St. Clement Mary Hofbauer, CSsR

(1751-1820)

St. Clement Mary is often called the second founder of the Redemptorists, and rightly. The diocese of Rochester, which owes much to the German Redemptorists, is deeply indebted to the memory.

Clement was a native of Moravia, Czechoslovakia. In fact, he was in blood a Moravian Slav, but his father, a butcher named Dvorak, for practical reasons had changed his surname to its German equivalent. Dvorak and Hofbauer both mean “farmer.” The ninth of 12 children, our saint was baptized John, but later changed his forename to Clement Mary.

From early childhood, Clement longed to be a priest. However, because his family could not afford to send him to the seminary, he was apprenticed at 15 to a baker. Engaged eventually as a baker by the abbot of the Norbertine monastery at Bruck, he was permitted to attend classes in the monastery’s Latin school.

When the abbot died, young Clement decided to become a hermit. But when the officious Austrian Emperor Joseph II later forbade the hermit life, Clement returned to his bakery trade, now in Vienna. From Vienna he and a like-minded friend, Pater Kunzmann, made two pilgrimages to Rome. With permission of the local bishop, they settled in the diocese of Tivoli as hermits. Before long, however, Clement concluded that his calling was rather to be a missionary.

One rainy day after he had returned to Vienna, he offered to fetch a carriage for two ladies who had been at Mass with him in St. Stephen’s Cathedral. It was a lucky courtesy. The two women were well-to-do, and when they learned of his dream to go to the seminary, they offered to supply him and his friend, Thaddaeus Huebl, with all needed funds.

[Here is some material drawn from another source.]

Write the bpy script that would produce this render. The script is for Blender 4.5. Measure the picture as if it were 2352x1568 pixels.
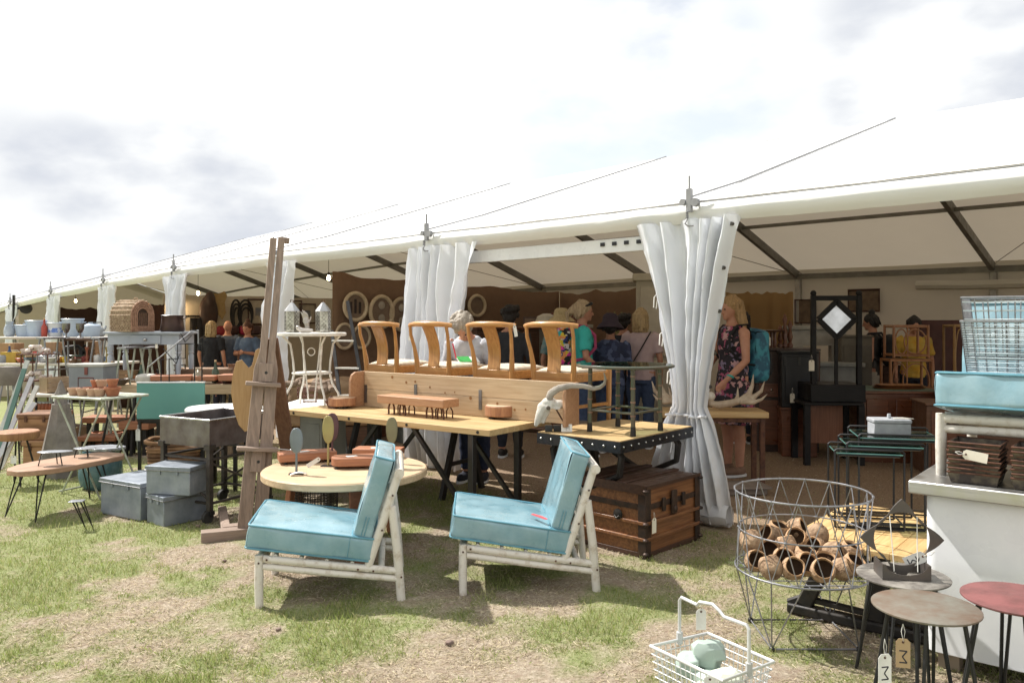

The two young men went to Rome, joined the Redemptorists, completed their studies, and were ordained in 1785. St. Alphonsus, founder of the Redemptorists, was happy at the thought that his order would now be represented north of the Alps. On returning to Austria, Father Hofbauer quickly welcomed into the Redemptorists, as a lay brother, his old friend Kunzmann: the first vocation to the order in German territory.

Father Clement and his companions were now sent to Warsaw. From 1789 to 1808, they brought about a great revival in Warsaw and Poland by their constant parish missions. They were responsible for the conversion there of many Protestants and a number of Jews. St. Clement opened an orphanage and begged the funds to support it. (Once when he entered a tavern and asked a card-player for a donation, the man spat in his face. Clement calmly replied, “That was a gift to me personally; now please let me have something for my poor children.”) He also founded a school for boys, and a number of religious confraternities. Out of Warsaw he sent missionaries to establish their congregation in Courland, Germany, and Switzerland.

Unfortunately, Napoleon decreed the suppression of religious orders. St. Clement was jailed on two occasions. Exiled, he decided to return to Vienna. There, despite continuing political obstacles, he carried on effectively his preaching, his educational work, and his charities. He won a large following. Through his contacts with political figures, he was able to prevent the international Congress of Vienna from setting up a national German Catholic church independent of the popes.

All Vienna crowded the streets to witness Hofbauer’s funeral in 1820. He was canonized in 1909.

After St. Clement’s death, the Redemptorists spread into many lands. The German Redemptorists arrived in America in 1832. Four years later, their pioneer missionary, Father Joseph Prost, established St. Joseph’s parish in Rochester. The Rochester Redemptorists not only staffed the first German-language parish in Rochester and promoted the establishment of several daughter parishes, but also took care of Germans in other parts of western New York. Their contribution to the religious and cultural life of these uprooted immigrants is beyond all praise. Saint Clement Maria would have been proud of the work of his missionaries in western New York.